Is Finger Counting Actually GOOD for Us?

Numeracy (fluency with numbers) is one of those skill sets we try to impart on our children early. We begin by counting body parts: one nose, two eyes, two ears, two hands, one mouth. Once our little ones figure out two, we move onto five (and ten) fingers and toes. From that point, number sense is rooted in relating objects and concepts to fingers. So, if this is the origin story, when are we supposed to give it up? The answer, according to Jo Boaler, professor of Math Education at Stanford University, is … NEVER!

OK, so not never. At least, not so simply. See, Boaler’s contention, which she supports with a LOT of science in her article in The Atlantic from April of 2016, is that finger counting isn’t just a stop gap for preschoolers:

In a study published last year, the researchers Ilaria Berteletti and James R. Booth analyzed a specific region of our brain that is dedicated to the perception and representation of fingers known as the somatosensory finger area. Remarkably, brain researchers know that we “see” a representation of our fingers in our brains, even when we do not use fingers in a calculation. The researchers found that when 8-to-13-year-olds were given complex subtraction problems, the somatosensory finger area lit up, even though the students did not use their fingers. This finger-representation area was, according to their study, also engaged to a greater extent with more complex problems that involved higher numbers and more manipulation. Other researchers have found that the better students’ knowledge of their fingers was in the first grade, the higher they scored on number comparison and estimation in the second grade. Even university students’ finger perception predicted their calculation scores.

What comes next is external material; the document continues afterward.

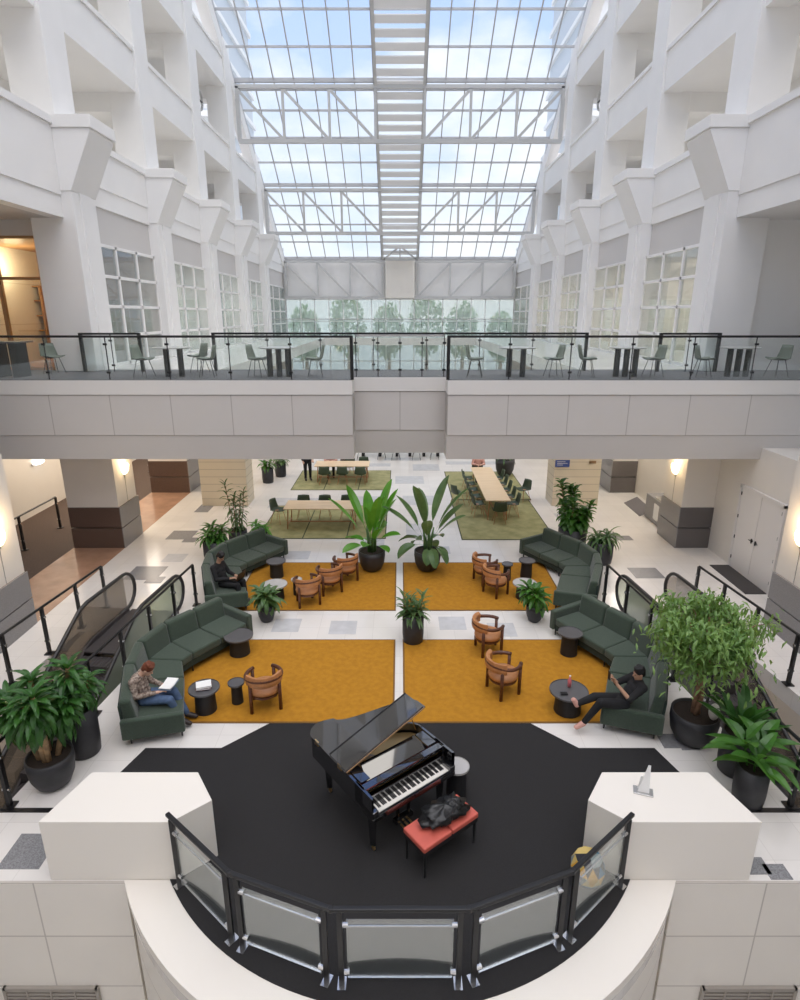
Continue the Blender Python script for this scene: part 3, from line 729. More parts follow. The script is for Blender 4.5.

I don’t know about you, but when I first read this my proverbial mind was blown: “We do what??” The part of our brain that is used to imagine our fingers (so that we don’t cut them off while chopping celery) fires up when we do math in our heads. Not just while counting to ten, but when doing arithmetic, estimation, and even higher math. We all “use” our fingers while we do math, physically as children and subconsciously as adults. If that’s the case, why does it matter if or when we cease to touch our thumbs to our fingers as we calculate our waiter’s tip or how many cups of flour go into our pancake recipe?

There is a simple and powerful explanation, a force in the world of education that stigmatizes the practice: the idolization of accelerated curriculum. The push to have children “ahead” of age-appropriate work glorifies precocious students. And despite good intentions, many educators will discourage or even belittle a child from using techniques that they feel don’t conform to their skill timeline. In other words, if your kid isn’t ahead he is behind, and the way many teachers try to GET that kid ahead is by taking away the tools that not only work now but are necessary for progress into more complex math.

This force is a seemingly inevitable, unconquerable market force of competitive academics, and as the father of two young girls I get it. Even with the best of intentions, we all compare our kids to those around them as ways to mark progress and development. We have to keep reminding ourselves that progress is a non-linear, multi-dimensional animal that proceeds in fits and starts. Ticking boxes on the checklist of academic progression lacks the nuance necessary to measure growth, and finger-counting is a great example. If we don’t actually move on from adding numbers on our fingers (since we are all still doing so in our brains), we cannot call it progress to stop touching our physical fingers while we do it.

What does this mean?

It means…let your kids count on their fingers. Actually, it means ENCOURAGE them to do so. Show them how to use their fingers as placeholders, for large multiplication, for anything they want or need to use them for! Educators have been pressing for decades to have young mathematicians represent their thinking visually, and fingers are the best visual aid we have.